While Compass’ Growth Index was not factored in to the ranking, it’s interesting to note that Israel ranked 6th out of the top 20 ecosystems (behind Berlin, London, Sao Paulo, Bangalore and Amsterdam) in terms of ecosystem growth. This high ranking was driven by Tel Aviv’s 3.5X growth in exit values and 2X grwth in VC investments since the 2012 rankings:

In Summary….

While Tel Aviv was an impressive 5th overall, it did move down three notches from the 2012 report due to changes in how the the ranking was calculated. The removal of the metric “number of startups per capita” (a measure of density) from the Performance Index, which is the highest weighted factor, hurt Tel Aviv. Also, the addition of Ecosystem Value (sum of startup valuations at exit and funding events) and the inclusion of a much improved estimation of Output (total number of startups in an ecosystem); benefitted larger ecosystems like New York and Los Angeles, that passed Tel Aviv since the last ranking

I also want to note that I recognize that this report is not perfect. By definition, ANY system of ranking is not perfect, which opens it up to criticism and derision. For example, the report excludes all of East Asia (Beijing, Shanghai, Shenzhen, Tokyo, Seoul), in part, due to the lack of data in many of those locales. I feel it weighs the size of the local market to much, which hurts Israel as one of the smallest ecosystems, not to mention other strong start up locations like Dublin, which is just half the size of Tel Aviv. But while it can be easy to focus on the inevitable perceived shortcomings of any ranking system like this, I applaud Compass for the amazing depth of work that they did, and beleive htere is much to learn from all the data collected.

Finally, in the report, Compass makes recommendations to the various stakeholders based on the findings of the study.

For entrepreneurs, Compass suggests distributing the organization to align with the strengths of different tech ecosystems. For example, headquarter, or at least spend a lot of time, in a well-capitalized ecosystem like Silicon Valley. Work in a smaller, and cheaper startup ecosystem when your startup is pre-product market fit. Then move your headquarters to a larger startup ecosystem after product market fit is reached and you’re ready to raise a big financing round. That advice seems ripped from the playbook of many Tel Aviv start ups.

For investors, Compass recommends spending more time looking for opportunities in the undervalued ecosystems of Amsterdam, Paris, Chicago, and Berlin.

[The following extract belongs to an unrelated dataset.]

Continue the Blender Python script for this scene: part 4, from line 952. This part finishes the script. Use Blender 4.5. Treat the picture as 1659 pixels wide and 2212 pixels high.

For policy makers, Compass sees three areas where policy can impact the success of an ecosystem. First is to create policy that minimizes the friction of incoming flow of foreign capital and foreign talent. Second, simplify regulations for startups, allowing for low legal cost of startup formation, startup bankruptcy, and liquidation on startup exit. Lastly, differentiate your startup ecosystem and accentuate its strengths. Startup ecosystems can differentiate by, for example, focusing on a industry/product type, such as media in Los Angeles or hard science in Boston

Bottom line, the report is a highly informative read for any of the stakeholders noted above, and it’s great to see that my anecdotal findings about the awesomeness of the Israel tech ecosystem is confirmed by the data.